To do:
Please print all of the material below, word for word.

-- START Source excerpt --

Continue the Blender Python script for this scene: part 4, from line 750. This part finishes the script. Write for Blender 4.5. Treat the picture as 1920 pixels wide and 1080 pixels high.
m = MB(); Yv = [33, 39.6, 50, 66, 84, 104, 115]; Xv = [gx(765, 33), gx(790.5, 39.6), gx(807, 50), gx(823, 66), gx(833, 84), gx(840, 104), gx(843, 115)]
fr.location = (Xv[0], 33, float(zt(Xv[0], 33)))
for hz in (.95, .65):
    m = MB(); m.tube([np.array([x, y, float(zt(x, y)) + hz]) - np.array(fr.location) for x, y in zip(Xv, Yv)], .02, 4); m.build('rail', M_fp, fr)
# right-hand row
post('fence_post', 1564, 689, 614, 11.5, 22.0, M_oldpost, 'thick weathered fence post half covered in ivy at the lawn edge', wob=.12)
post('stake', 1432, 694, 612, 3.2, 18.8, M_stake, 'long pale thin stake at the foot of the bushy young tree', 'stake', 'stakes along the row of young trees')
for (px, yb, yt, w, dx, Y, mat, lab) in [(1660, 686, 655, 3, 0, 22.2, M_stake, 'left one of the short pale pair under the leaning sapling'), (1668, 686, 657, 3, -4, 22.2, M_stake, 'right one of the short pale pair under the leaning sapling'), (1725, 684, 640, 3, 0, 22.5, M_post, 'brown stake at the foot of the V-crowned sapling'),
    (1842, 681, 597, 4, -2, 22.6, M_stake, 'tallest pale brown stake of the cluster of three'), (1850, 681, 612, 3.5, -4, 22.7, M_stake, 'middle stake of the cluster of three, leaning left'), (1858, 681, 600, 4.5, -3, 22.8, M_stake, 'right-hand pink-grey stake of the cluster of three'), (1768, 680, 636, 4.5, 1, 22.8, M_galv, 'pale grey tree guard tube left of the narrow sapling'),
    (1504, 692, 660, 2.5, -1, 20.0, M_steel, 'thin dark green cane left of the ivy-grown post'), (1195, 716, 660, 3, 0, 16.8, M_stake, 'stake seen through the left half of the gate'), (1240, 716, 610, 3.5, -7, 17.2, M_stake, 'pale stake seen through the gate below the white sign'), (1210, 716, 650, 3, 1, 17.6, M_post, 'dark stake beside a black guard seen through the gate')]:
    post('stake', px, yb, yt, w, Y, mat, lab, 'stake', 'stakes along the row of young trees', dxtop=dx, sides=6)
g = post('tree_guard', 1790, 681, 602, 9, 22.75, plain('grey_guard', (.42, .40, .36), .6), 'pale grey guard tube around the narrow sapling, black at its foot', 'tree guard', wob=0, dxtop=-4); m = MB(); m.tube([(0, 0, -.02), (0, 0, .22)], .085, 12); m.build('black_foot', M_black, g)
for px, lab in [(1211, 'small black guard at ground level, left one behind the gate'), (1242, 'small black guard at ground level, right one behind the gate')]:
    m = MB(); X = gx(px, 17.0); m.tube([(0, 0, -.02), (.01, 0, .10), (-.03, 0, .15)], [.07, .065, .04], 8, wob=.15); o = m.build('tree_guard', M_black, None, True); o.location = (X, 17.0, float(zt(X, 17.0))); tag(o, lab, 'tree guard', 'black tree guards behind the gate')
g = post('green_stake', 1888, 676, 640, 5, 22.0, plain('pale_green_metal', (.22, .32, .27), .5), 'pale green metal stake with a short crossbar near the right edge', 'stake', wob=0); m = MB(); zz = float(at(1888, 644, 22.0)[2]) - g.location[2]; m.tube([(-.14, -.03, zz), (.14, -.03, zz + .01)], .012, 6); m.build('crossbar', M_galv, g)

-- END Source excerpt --

Expected answer:
Continue the Blender Python script for this scene: part 4, from line 750. This part finishes the script. Write for Blender 4.5. Treat the picture as 1920 pixels wide and 1080 pixels high.
m = MB(); Yv = [33, 39.6, 50, 66, 84, 104, 115]; Xv = [gx(765, 33), gx(790.5, 39.6), gx(807, 50), gx(823, 66), gx(833, 84), gx(840, 104), gx(843, 115)]
fr.location = (Xv[0], 33, float(zt(Xv[0], 33)))
for hz in (.95, .65):
    m = MB(); m.tube([np.array([x, y, float(zt(x, y)) + hz]) - np.array(fr.location) for x, y in zip(Xv, Yv)], .02, 4); m.build('rail', M_fp, fr)
# right-hand row
post('fence_post', 1564, 689, 614, 11.5, 22.0, M_oldpost, 'thick weathered fence post half covered in ivy at the lawn edge', wob=.12)
post('stake', 1432, 694, 612, 3.2, 18.8, M_stake, 'long pale thin stake at the foot of the bushy young tree', 'stake', 'stakes along the row of young trees')
for (px, yb, yt, w, dx, Y, mat, lab) in [(1660, 686, 655, 3, 0, 22.2, M_stake, 'left one of the short pale pair under the leaning sapling'), (1668, 686, 657, 3, -4, 22.2, M_stake, 'right one of the short pale pair under the leaning sapling'), (1725, 684, 640, 3, 0, 22.5, M_post, 'brown stake at the foot of the V-crowned sapling'),
    (1842, 681, 597, 4, -2, 22.6, M_stake, 'tallest pale brown stake of the cluster of three'), (1850, 681, 612, 3.5, -4, 22.7, M_stake, 'middle stake of the cluster of three, leaning left'), (1858, 681, 600, 4.5, -3, 22.8, M_stake, 'right-hand pink-grey stake of the cluster of three'), (1768, 680, 636, 4.5, 1, 22.8, M_galv, 'pale grey tree guard tube left of the narrow sapling'),
    (1504, 692, 660, 2.5, -1, 20.0, M_steel, 'thin dark green cane left of the ivy-grown post'), (1195, 716, 660, 3, 0, 16.8, M_stake, 'stake seen through the left half of the gate'), (1240, 716, 610, 3.5, -7, 17.2, M_stake, 'pale stake seen through the gate below the white sign'), (1210, 716, 650, 3, 1, 17.6, M_post, 'dark stake beside a black guard seen through the gate')]:
    post('stake', px, yb, yt, w, Y, mat, lab, 'stake', 'stakes along the row of young trees', dxtop=dx, sides=6)
g = post('tree_guard', 1790, 681, 602, 9, 22.75, plain('grey_guard', (.42, .40, .36), .6), 'pale grey guard tube around the narrow sapling, black at its foot', 'tree guard', wob=0, dxtop=-4); m = MB(); m.tube([(0, 0, -.02), (0, 0, .22)], .085, 12); m.build('black_foot', M_black, g)
for px, lab in [(1211, 'small black guard at ground level, left one behind the gate'), (1242, 'small black guard at ground level, right one behind the gate')]:
    m = MB(); X = gx(px, 17.0); m.tube([(0, 0, -.02), (.01, 0, .10), (-.03, 0, .15)], [.07, .065, .04], 8, wob=.15); o = m.build('tree_guard', M_black, None, True); o.location = (X, 17.0, float(zt(X, 17.0))); tag(o, lab, 'tree guard', 'black tree guards behind the gate')
g = post('green_stake', 1888, 676, 640, 5, 22.0, plain('pale_green_metal', (.22, .32, .27), .5), 'pale green metal stake with a short crossbar near the right edge', 'stake', wob=0); m = MB(); zz = float(at(1888, 644, 22.0)[2]) - g.location[2]; m.tube([(-.14, -.03, zz), (.14, -.03, zz + .01)], .012, 6); m.build('crossbar', M_galv, g)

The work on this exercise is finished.